On a recent webinar, I saw a great monthly maker challenge run by the Olathe KS library makerspace. Each month, they’d spin the wheels and pick what to make and what material to use, giving their employees and users the month to individually create a project.
I think we should try this in May, and see if we can get some excitement each month for the Maker Challenge! I’m not sure if I can find a sponsor to donate a gift card as a prize, but maybe in future months we can get a giveaway to go with.

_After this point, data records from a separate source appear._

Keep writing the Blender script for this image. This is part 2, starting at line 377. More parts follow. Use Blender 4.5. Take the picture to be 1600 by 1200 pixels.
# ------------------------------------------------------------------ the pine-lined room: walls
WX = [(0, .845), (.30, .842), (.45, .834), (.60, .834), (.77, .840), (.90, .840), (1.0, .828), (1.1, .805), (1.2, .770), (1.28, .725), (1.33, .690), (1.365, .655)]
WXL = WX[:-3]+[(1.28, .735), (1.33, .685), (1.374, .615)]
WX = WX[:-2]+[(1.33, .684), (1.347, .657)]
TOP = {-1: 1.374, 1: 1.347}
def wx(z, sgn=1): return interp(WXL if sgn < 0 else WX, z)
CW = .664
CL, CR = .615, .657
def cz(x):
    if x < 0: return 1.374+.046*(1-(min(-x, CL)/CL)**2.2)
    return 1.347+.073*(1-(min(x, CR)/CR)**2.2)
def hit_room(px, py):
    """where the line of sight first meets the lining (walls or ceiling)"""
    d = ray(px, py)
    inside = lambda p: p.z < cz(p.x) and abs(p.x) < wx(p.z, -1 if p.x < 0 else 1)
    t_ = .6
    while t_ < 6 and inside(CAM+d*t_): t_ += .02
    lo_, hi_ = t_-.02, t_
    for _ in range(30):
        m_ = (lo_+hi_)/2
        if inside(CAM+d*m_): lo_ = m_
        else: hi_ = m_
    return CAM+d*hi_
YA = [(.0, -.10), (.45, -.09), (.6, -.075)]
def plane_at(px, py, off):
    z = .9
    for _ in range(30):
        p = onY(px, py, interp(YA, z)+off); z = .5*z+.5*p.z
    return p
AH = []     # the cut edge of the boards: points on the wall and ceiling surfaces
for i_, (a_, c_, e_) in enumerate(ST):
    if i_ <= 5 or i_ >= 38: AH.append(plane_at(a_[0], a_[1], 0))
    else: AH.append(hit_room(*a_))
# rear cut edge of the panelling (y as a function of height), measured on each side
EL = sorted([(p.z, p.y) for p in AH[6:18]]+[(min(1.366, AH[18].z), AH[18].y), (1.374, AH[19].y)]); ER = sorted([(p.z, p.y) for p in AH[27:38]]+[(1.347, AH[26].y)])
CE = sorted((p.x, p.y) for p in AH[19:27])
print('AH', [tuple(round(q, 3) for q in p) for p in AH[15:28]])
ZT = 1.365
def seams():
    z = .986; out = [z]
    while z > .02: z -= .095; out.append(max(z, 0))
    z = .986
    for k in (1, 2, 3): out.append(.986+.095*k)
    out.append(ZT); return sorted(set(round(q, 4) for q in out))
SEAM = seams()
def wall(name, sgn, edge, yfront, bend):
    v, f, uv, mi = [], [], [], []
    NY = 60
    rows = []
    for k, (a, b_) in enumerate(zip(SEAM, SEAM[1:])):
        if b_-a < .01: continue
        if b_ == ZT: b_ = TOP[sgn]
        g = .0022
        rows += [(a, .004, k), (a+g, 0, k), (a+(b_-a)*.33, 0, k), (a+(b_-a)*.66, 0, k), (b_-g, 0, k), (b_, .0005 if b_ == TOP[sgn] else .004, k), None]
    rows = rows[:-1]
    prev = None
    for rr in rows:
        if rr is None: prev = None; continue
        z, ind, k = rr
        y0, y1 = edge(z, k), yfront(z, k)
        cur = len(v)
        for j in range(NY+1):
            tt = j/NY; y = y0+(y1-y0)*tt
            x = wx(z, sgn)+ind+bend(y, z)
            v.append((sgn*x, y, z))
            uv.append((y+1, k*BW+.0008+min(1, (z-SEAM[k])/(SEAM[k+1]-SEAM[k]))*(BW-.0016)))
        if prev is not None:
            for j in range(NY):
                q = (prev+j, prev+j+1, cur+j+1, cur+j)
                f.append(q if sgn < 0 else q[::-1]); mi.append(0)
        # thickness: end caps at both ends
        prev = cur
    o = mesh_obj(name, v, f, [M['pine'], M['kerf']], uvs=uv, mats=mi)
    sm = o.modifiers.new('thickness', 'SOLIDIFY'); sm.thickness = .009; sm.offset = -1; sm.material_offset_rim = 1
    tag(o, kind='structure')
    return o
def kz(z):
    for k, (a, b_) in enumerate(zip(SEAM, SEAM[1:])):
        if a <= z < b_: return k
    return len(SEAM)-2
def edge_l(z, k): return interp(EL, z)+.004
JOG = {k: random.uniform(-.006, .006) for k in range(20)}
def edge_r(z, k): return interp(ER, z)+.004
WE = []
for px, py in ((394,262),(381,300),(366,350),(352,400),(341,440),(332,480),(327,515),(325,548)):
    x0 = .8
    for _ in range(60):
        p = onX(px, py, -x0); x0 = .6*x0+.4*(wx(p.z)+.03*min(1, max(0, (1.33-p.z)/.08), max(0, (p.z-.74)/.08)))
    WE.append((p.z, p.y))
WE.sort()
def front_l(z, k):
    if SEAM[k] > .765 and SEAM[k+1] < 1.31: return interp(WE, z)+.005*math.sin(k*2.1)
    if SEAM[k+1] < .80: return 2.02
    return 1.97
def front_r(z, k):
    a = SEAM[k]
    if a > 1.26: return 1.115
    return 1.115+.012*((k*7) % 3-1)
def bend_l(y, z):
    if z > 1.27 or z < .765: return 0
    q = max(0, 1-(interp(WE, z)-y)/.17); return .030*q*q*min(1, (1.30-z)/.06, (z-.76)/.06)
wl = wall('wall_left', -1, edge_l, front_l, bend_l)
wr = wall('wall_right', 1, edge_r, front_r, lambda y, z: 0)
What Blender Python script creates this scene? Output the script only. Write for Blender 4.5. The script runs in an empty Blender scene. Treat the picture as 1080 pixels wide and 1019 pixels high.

Great ideas @erik - I especially love the ideas of sound and “useless” being themes! Useless boxes/switches are a long tradition with the modern maker movement
I don’t know if it’s a term people use, I’m borrowing the sequential bit from comics, and intermedia from Dick Higgins. Higgins coined intermedia before multimedia came into mainstream use IIRC, and they once meant similar things: works made across different media types, incorporating multiple types of media into one intermedia work.
The term sequential that some comic artists use (I’m just learning about comics recently, it’s a fascinating medium!) is neat way of distinguishing itself from other linear fixed media work, like a video or music recording. A comic can also be non-linear because of the way your eye can move across the field of the page or a spread of pages, it is something some artists take advantage of, and is a really unique feature of the medium. This book goes into it: Understanding Comics: The Invisible Art : Scott McCloud : Free Download, Borrow, and Streaming : Internet Archive (and maybe coined the term sequential art? I’m not sure! it’s where I learned it)
An example of sequential intermedia could be the Bugs Bunny moon rocket read-along 7" record and storybook I had as a kid, which was pretty linear, but each page turn is kind of a new landscape, mediated through the text of the story, the non-linear images in the book, and the sometimes asymmetric soundtrack.